Peu informés sur leurs droits, quasiment pas syndiqués, souvent confrontés à des problématiques de logement ou de non rémunération des heures supplémentaires, ces salariés, en majorité des femmes, mais aussi des jeunes de moins de 26 ans, seraient entre 700.000 et deux millions en France, exerçant principalement dans l'agriculture, la restauration, l'hôtellerie et le tourisme.
« L'objectif premier des nouvelles dispositions est qu'on puisse sécuriser leur emploi, ce qui répond à une revendication de longue date des saisonniers », explique le ministère du Travail. Les articles 86 et 87 de la loi travail prévoient ainsi que les branches employant un grand nombre de ces salariés négocient « les modalités de reconduction » de leurs contrats d'une saison sur l'autre et la prise en compte de leur ancienneté. Ces négociations doivent intervenir dans les six mois à compter de la promulgation de la loi, intervenue le 8 août. A défaut, une ordonnance sera prise d'ici mai 2017.
Sera également mise en place une expérimentation sur trois ans du CDI intermittent. Le dispositif existe déjà (pour les formateurs de ski par exemple), et se caractérise par des périodes travaillées et non travaillées. Il ouvre les mêmes droits qu'un CDI classique. Interrogés par l'AFP, des étudiants-saisonniers et entrepreneurs se sont dit peu convaincus par les nouvelles mesures portant sur les contrats.
un « effet d'annonce » pour une pratique qui « existe déjà »
« Ce n'est pas ça qui va me permettre de fidéliser davantage ma main-d'oeuvre saisonnière », estime Eric Séguillon, producteur de tomates au Gouesnou (Finistère). « Si des saisonniers font l'affaire, je peux trouver des arrangements pour les fidéliser, en les prenant par exemple à des périodes où je n'ai pas forcément beaucoup de travail mais où ils ont besoin de compléments de revenus », dit-il, assurant aussi donner des primes. Bruno Jahn, directeur de l'Union des métiers et des industries de l'Hôtellerie (Umih) d'Alsace, estime qu'il n'y a « rien de neuf »: « au bout de la troisième saison, on avait obligation de reprendre le même saisonnier en contrat saisonnier indéterminé ».
Serge Bousquet-Cassagne, pruniculteur et président de la Coordination rurale en Lot-et-Garonne, y voit un « effet d'annonce » car la pratique « existe déjà »: « j'embauche des gens du voyage pour ramasser les prunes et ce sont toujours les mêmes qui reviennent d'une année sur l'autre ».

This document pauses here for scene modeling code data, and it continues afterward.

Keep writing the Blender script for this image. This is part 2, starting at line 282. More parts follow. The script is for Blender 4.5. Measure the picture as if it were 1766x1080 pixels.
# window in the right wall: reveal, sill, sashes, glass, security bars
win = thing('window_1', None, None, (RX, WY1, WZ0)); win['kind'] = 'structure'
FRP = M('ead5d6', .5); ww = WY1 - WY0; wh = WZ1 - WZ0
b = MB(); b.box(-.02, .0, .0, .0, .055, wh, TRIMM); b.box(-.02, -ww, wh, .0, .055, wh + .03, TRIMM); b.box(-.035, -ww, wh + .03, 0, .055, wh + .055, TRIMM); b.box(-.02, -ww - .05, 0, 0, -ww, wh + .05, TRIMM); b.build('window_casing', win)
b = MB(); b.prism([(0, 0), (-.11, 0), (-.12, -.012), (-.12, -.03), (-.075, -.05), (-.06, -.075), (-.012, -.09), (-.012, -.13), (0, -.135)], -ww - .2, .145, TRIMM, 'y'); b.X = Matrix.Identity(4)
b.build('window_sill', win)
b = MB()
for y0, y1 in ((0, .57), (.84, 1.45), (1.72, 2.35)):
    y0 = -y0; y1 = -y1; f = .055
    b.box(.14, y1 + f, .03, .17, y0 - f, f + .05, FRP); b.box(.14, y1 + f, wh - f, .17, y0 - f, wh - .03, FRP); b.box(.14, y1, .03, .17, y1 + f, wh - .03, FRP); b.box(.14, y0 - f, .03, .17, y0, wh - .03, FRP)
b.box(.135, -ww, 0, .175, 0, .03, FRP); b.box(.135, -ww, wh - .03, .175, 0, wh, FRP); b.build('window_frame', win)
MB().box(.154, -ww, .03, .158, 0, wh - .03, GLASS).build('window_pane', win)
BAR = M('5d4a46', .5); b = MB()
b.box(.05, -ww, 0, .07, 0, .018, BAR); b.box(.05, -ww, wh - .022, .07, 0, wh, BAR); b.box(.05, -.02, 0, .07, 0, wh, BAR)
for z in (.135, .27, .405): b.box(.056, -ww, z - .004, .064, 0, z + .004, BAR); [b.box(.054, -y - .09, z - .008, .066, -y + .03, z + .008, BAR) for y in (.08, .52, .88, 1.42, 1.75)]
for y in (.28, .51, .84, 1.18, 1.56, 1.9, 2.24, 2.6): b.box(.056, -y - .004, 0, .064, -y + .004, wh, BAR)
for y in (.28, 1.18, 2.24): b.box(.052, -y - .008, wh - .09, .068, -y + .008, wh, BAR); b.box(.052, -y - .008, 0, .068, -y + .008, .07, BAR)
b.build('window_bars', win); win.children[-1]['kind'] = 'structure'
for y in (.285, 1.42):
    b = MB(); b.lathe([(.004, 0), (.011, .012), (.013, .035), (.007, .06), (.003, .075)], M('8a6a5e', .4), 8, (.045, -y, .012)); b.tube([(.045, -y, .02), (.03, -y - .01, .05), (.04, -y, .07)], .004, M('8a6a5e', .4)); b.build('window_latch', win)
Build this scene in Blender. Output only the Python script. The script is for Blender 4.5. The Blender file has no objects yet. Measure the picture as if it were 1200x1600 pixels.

Hôtesse d'accueil dans un centre de thalassothérapie près de Caen, Solène n'est pour sa part pas intéressée par une reconduction ou un CDI. « Pour moi qui suis étudiante en architecture, c'est un job d'été et l'année prochaine, j'espère trouver quelque chose de plus proche de mes études ». « Des jobs d'été, on en trouve toujours si on cherche bien », relève David, étudiant et serveur dans un salon de thé, à Luc-sur-Mer (Calvados).
Pas assez ambitieux
La loi travail prévoit aussi que les jours fériés chômés soient payés pour les saisonniers totalisant trois mois d'ancienneté dans l'entreprise. Et ils pourront bénéficier de droits majorés sur leur compte personnel de formation et de la « période de professionnalisation », dispositif permettant une formation qualifiante rémunérée. La CGT, en pointe sur le sujet, salue cette série de mesures comme «un premier pas». « Mais ce n'est pas assez complet, ça ne va pas assez vite et ce n'est pas assez ambitieux », regrette Fabrice Angéi, membre de la direction. Son syndicat aurait souhaité un cadrage des futures négociations afin que soient imposées des discussions sur le temps de travail, le logement, la rémunération ou l'ouverture aux saisonniers de l'indemnisation de fin de CDD, dite « prime de précarité », équivalent à 10% de la rémunération brute.
La loi travail donne par ailleurs une définition de l'emploi saisonnier, une mise au point nécessaire pour ce secteur opaque. Fin juillet, France stratégie, organisme rattaché à Matignon, y a consacré une étude, essayant de voir plus clair dans une nébuleuse qui n'a jusqu'à présent fait l'objet d'aucun recensement exhaustif national, tant le champ des contrats est vaste (CDD saisonniers, missions d'intérim, CDI intermittent, contrats de vendange...).